Nathan Emerson, CEO of Propertymark, remarked: “This house price reduction will be a huge disappointment to many sellers hoping to make gains on a house sale to climb up the housing ladder, but it could also be an opportunity for aspiring homeowners to take advantage of the slight reduction in house prices and take their first step, or next step, onto the housing ladder.
“Hopefully this month on month dip is only temporary. The spring and summer months normally spur on a flurry in housing activity, especially at a time when there are many competitive mortgage deals out there right now as a result of the reduction in interest rates last year.
“However, with housing playing a vital role in the UK economy, international events could jeopardise the Bank of England’s target of a 2% inflation rate, which may thwart their ambitions to reduce interest rates further. The housing market must remain stable ahead of the Bank of England’s next decision on interest rates in May.”
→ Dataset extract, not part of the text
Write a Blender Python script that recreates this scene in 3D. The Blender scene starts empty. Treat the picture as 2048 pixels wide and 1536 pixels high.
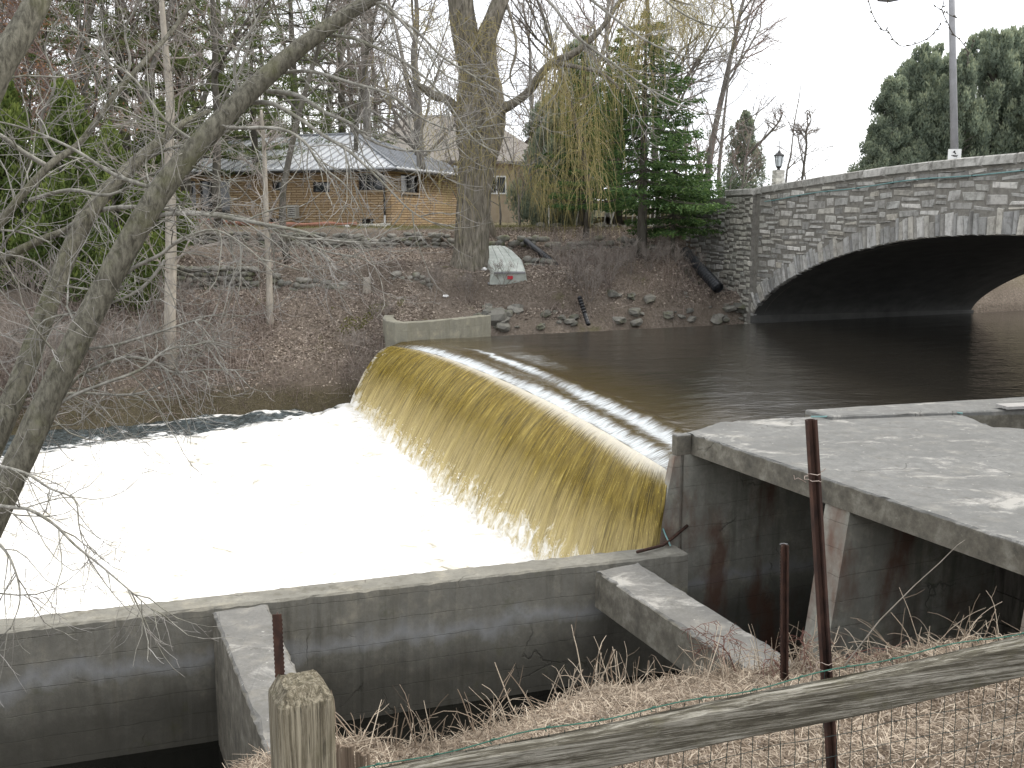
import bpy, math, random
import numpy as np
from mathutils import Vector, Matrix

# ------------------------------------------------------------------ camera, sky, sun, exposure
SC = bpy.context.scene
CAM_H, FPX, PITCH = 3.4, 2000.0, math.atan(328 / 2000.0)
cam_data = bpy.data.cameras.new('camera')
cam_data.sensor_width = 36.0
cam_data.lens = 36.0 * FPX / 2048.0
cam_data.clip_start = 0.05
cam_data.clip_end = 4000.0
cam = bpy.data.objects.new('camera', cam_data)
SC.collection.objects.link(cam)
cam.location = (0, 0, CAM_H)
cam.rotation_euler = (math.pi / 2 - PITCH, 0, 0)
SC.camera = cam

SUN_DIR = Vector((0.80, 0.22, 0.95)).normalized()
world = bpy.data.worlds.new('World')
SC.world = world
world.use_nodes = True
wt = world.node_tree
wt.nodes.clear()
w_out = wt.nodes.new('ShaderNodeOutputWorld')
w_bg = wt.nodes.new('ShaderNodeBackground')
w_sky = wt.nodes.new('ShaderNodeTexSky')
w_sky.sky_type = 'NISHITA'
w_sky.sun_disc = False
w_sky.sun_elevation = math.asin(SUN_DIR.z)
w_sky.sun_rotation = math.atan2(SUN_DIR.x, SUN_DIR.y)
w_mix = wt.nodes.new('ShaderNodeMix'); w_mix.data_type = 'RGBA'
w_mix.inputs[0].default_value = 0.90
w_tc = wt.nodes.new('ShaderNodeTexCoord')
w_map = wt.nodes.new('ShaderNodeMapping'); w_map.inputs['Scale'].default_value = (1, 1, 2.6)
w_n = wt.nodes.new('ShaderNodeTexNoise'); w_n.inputs['Scale'].default_value = 2.4; w_n.inputs['Detail'].default_value = 6
w_r = wt.nodes.new('ShaderNodeValToRGB')
w_r.color_ramp.elements[0].position = 0.3; w_r.color_ramp.elements[0].color = (0.80, 0.84, 0.92, 1)
w_r.color_ramp.elements[1].position = 0.62; w_r.color_ramp.elements[1].color = (1, 1, 1, 1)
w_mul = wt.nodes.new('ShaderNodeVectorMath'); w_mul.operation = 'SCALE'; w_mul.inputs['Scale'].default_value = 11.0
wl = wt.links.new
wl(w_tc.outputs['Generated'], w_map.inputs['Vector']); wl(w_map.outputs['Vector'], w_n.inputs['Vector'])
wl(w_n.outputs['Fac'], w_r.inputs['Fac']); wl(w_r.outputs['Color'], w_mul.inputs[0])
wl(w_sky.outputs['Color'], w_mix.inputs[6]); wl(w_mul.outputs['Vector'], w_mix.inputs[7])
wl(w_mix.outputs[2], w_bg.inputs['Color']); wl(w_bg.outputs['Background'], w_out.inputs['Surface'])
w_bg.inputs['Strength'].default_value = 0.10

sun_data = bpy.data.lights.new('sun', 'SUN')
sun_data.energy = 1.4
sun_data.angle = math.radians(12)
sun_data.color = (1.0, 0.93, 0.82)
sun = bpy.data.objects.new('sun', sun_data)
SC.collection.objects.link(sun)
sun.rotation_euler = SUN_DIR.to_track_quat('Z', 'Y').to_euler()
SC.view_settings.view_transform = 'Standard'
SC.view_settings.look = 'None'
SC.view_settings.gamma = 1.0
SC.view_settings.exposure = 1.0
SC.view_settings.use_curve_mapping = False
try:
    SC.cycles.max_bounces = 6; SC.cycles.transparent_max_bounces = 4
except Exception: pass

# ------------------------------------------------------------------ survey helpers: a sighting in the photograph -> a place in the world
CP, SP = math.cos(PITCH), math.sin(PITCH)
def ray(px, py):
    a, b = (px - 1024) / FPX, (768 - py) / FPX
    return Vector((a, CP + b * SP, -SP + b * CP))
def onz(px, py, z):
    d = ray(px, py); t = (z - CAM_H) / d.z
    return Vector((d.x * t, d.y * t, z))
def aty(px, py, Y):
    d = ray(px, py); t = Y / d.y
    return Vector((d.x * t, Y, CAM_H + d.z * t))

R = random.Random(11)
NR = np.random.default_rng(7)
COL = SC.collection

# ------------------------------------------------------------------ mesh builder
class MB:
    def __init__(s): s.V = []; s.F = []; s.n = 0; s.A = {}
    def add(s, v, *fs, **att):
        v = np.asarray(v, float).reshape(-1, 3)
        for f in fs:
            f = np.asarray(f, int)
            if f.ndim == 1: f = f.reshape(1, -1)
            s.F.append(f + s.n)
        s.V.append(v); k = s.n; s.n += len(v)
        for a, x in att.items():
            s.A.setdefault(a, []).append((k, np.asarray(x, float)))
        return k
    def mesh(s, name, smooth=False):
        me = bpy.data.meshes.new(name)
        V = np.concatenate(s.V) if s.V else np.zeros((0, 3))
        me.vertices.add(len(V)); me.vertices.foreach_set('co', V.ravel())
        idx = np.concatenate([f.ravel() for f in s.F])
        tot = np.concatenate([np.full(len(f), f.shape[1]) for f in s.F])
        me.loops.add(len(idx)); me.loops.foreach_set('vertex_index', idx.astype(np.int32))
        me.polygons.add(len(tot))
        st = np.concatenate([[0], np.cumsum(tot)[:-1]]).astype(np.int32)
        me.polygons.foreach_set('loop_start', st)
        me.polygons.foreach_set('use_smooth', np.full(len(tot), bool(smooth)))
        for a, lst in s.A.items():
            dim = lst[0][1].ndim
            if dim == 1:
                arr = np.zeros(len(V))
                for k, x in lst: arr[k:k + len(x)] = x
                me.attributes.new(a, 'FLOAT', 'POINT').data.foreach_set('value', arr)
            else:
                arr = np.zeros((len(V), 3))
                for k, x in lst: arr[k:k + len(x)] = x
                me.attributes.new(a, 'FLOAT_VECTOR', 'POINT').data.foreach_set('vector', arr.ravel())
        me.update(calc_edges=True)
        return me
    def box(s, c, size, ax=None, ay=None, az=None):
        ax = Vector(ax or (1, 0, 0)); ay = Vector(ay or (0, 1, 0)); az = Vector(az or (0, 0, 1))
        c = Vector(c); hx, hy, hz = [q / 2 for q in size]
        v = [c + ax * (i * hx) + ay * (j * hy) + az * (k * hz) for i in (-1, 1) for j in (-1, 1) for k in (-1, 1)]
        s.add([tuple(q) for q in v], [[0, 1, 3, 2], [4, 6, 7, 5], [0, 4, 5, 1], [2, 3, 7, 6], [0, 2, 6, 4], [1, 5, 7, 3]])
    def tube(s, P, rad, sides=6, cap=True, **att):
        P = np.asarray([tuple(p) for p in P], float); n = len(P)
        rad = np.broadcast_to(np.asarray(rad, float), (n,))
        T = np.gradient(P, axis=0); T /= np.linalg.norm(T, axis=1)[:, None] + 1e-9
        ref = np.array([0, 0, 1.0]) if abs(T[:, 2]).mean() < .75 else np.array([1.0, 0.13, 0])
        U = np.cross(T, ref); U /= np.linalg.norm(U, axis=1)[:, None] + 1e-9
        W = np.cross(T, U)
        a = np.arange(sides) * 2 * math.pi / sides
        V = P[:, None] + rad[:, None, None] * (np.cos(a)[None, :, None] * U[:, None] + np.sin(a)[None, :, None] * W[:, None])
        i = np.arange(n - 1)[:, None] * sides; j = np.arange(sides)[None]; j2 = (j + 1) % sides
        q = np.stack([i + j, i + j2, i + sides + j2, i + sides + j], -1).reshape(-1, 4)
        fs = [q]
        if cap: fs.append(np.arange(sides)[::-1]); fs.append((n - 1) * sides + np.arange(sides))
        s.add(V.reshape(-1, 3), *fs)
    def grid(s, G, **att):
        n, m = G.shape[:2]
        i = np.arange(n - 1)[:, None] * m; j = np.arange(m - 1)[None]
        q = np.stack([i + j, i + m + j, i + m + j + 1, i + j + 1], -1).reshape(-1, 4)
        s.add(G.reshape(-1, 3), q, **att)
    def prism(s, poly, z0, z1, seg=0.25, jit=0.008, ch=0.014, rnd=R, batter=None):
        """vertical-sided block on an outline, with worn arrises; z0/z1 bottom/top"""
        pts = []
        n = len(poly)
        area = sum(poly[i][0] * poly[(i + 1) % n][1] - poly[(i + 1) % n][0] * poly[i][1] for i in range(n))
        if area < 0: poly = poly[::-1]
        for i in range(n):
            a = Vector(poly[i][:2]); b = Vector(poly[(i + 1) % n][:2]); L = (b - a).length
            k = max(1, int(L / seg)); nrm = Vector(((b - a).y, -(b - a).x)).normalized()
            for q in range(k):
                p = a.lerp(b, q / k)
                pts.append((p, nrm))
        m = len(pts); cen = Vector((sum(p[0].x for p in pts) / m, sum(p[0].y for p in pts) / m))
        rings = []
        for kk, (ins, z) in enumerate([(ch, z1), (0, z1 - ch * .9), (0, z0)]):
            ring = []
            for i, (p, nrm) in enumerate(pts):
                pn = pts[i - 1][1]
                nn = (nrm + pn); nn = nn / max(.3, nn.length) if nn.length else nrm
                big = jit * 3.0 if rnd.random() < .12 else jit
                jj = rnd.uniform(-big, jit * .3) if kk < 2 else 0
                q = p - nn * ins + nn * jj
                ring.append((q.x, q.y, z + (rnd.uniform(-jit, jit * .3) if kk < 2 else 0)))
            rings.append(ring)
        v = rings[0] + rings[1] + rings[2]
        i = np.arange(m); j = (i + 1) % m
        s.add(v, np.stack([i + m, j + m, j, i], -1), np.stack([i + 2 * m, j + 2 * m, j + m, i + m], -1),
              np.arange(m), np.arange(m)[::-1] + 2 * m)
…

Tom Bill, head of UK residential research at Knight Frank, noted: “As buyers adapt to higher rates of stamp duty, the positive news is that US trade tariffs announced last week have put downwards pressure on borrowing costs as markets price in an economic slowdown. The Bank of England is now expected to cut rates three times this year rather than twice. The risk is that tariffs ultimately prove to be inflationary and the spillover effects mean upwards pressure on mortgage costs in the UK. For now, the spring market feels steady although the prospect of a tax-raising autumn Budget will throw more uncertainty into the mix later this year.”
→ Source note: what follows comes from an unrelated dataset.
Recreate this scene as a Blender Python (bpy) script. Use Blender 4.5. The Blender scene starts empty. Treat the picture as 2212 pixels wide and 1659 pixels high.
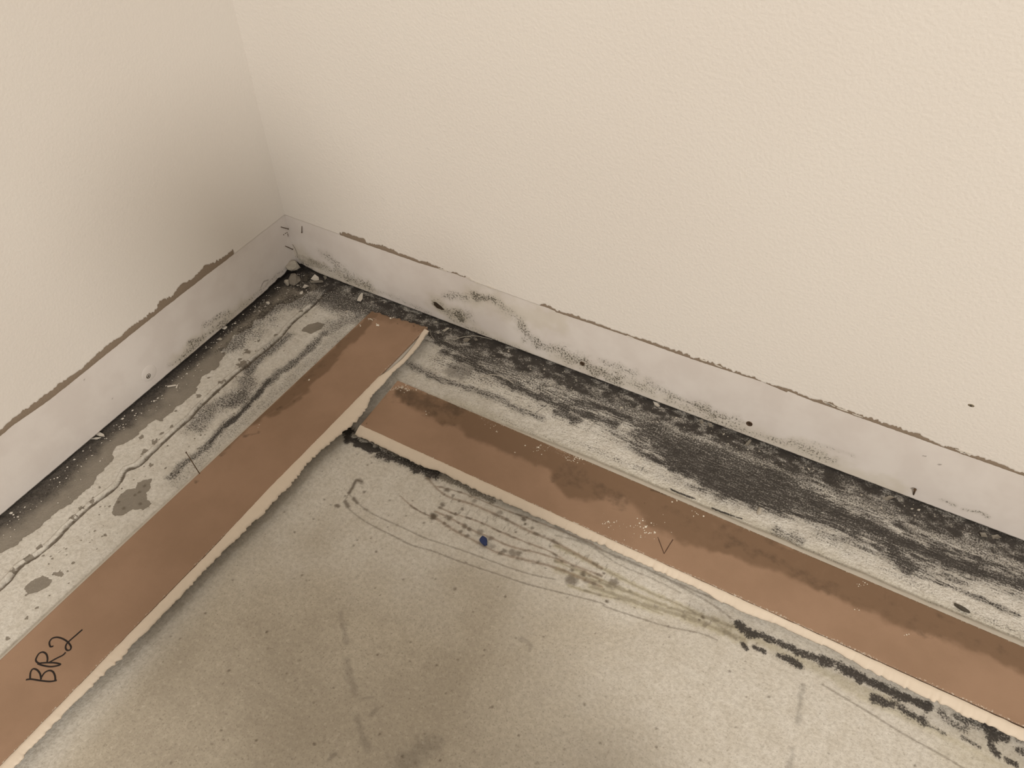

Jean Jameson, chief sales office for Foxtons, commented: “The property market momentum seen throughout 2024 has continued over the first quarter of this year, with the recent reductions to interest rates and the resulting improvements to mortgage affordability proving to be the greatest motivator for homebuyers entering the market in 2025.
“As the year progresses we expect to see house prices continue to strengthen, buoyed by the prospect of further interest rate reductions.”
Verona Frankish, CEO of Yopa, said: “Despite a marginal month on month reduction, the long-term view of the UK property market shows that house prices continue to sit higher than they did this time last year and even versus the previous quarter.
“The nation’s homebuyers have responded favourably as mortgage rates have fallen from the peak seen in August 2023 and whilst they may remain considerably higher than they’ve become accustomed to, market confidence and property values have grown in line with the expectation that the cost of borrowing is only set to trend downwards over the coming year.”
Marc von Grundherr, director of Benham and Reeves, added: “The property market remains fighting fit despite the wider economic turbulence faced on numerous fronts, not least from Trump and his tariff war, and whilst we may see the odd monthly adjustment, the real proof in the pudding is a robust level of annual growth.
“So whilst homeowners could find that the cost of some imported US items might rise should the UK government take a tit for tat approach towards Trump, it could result in a swifter reduction in mortgage rates if inflation remain stubbornly persistent and the Bank of England moves to curb it with a hastened schedule of interest rate cuts.”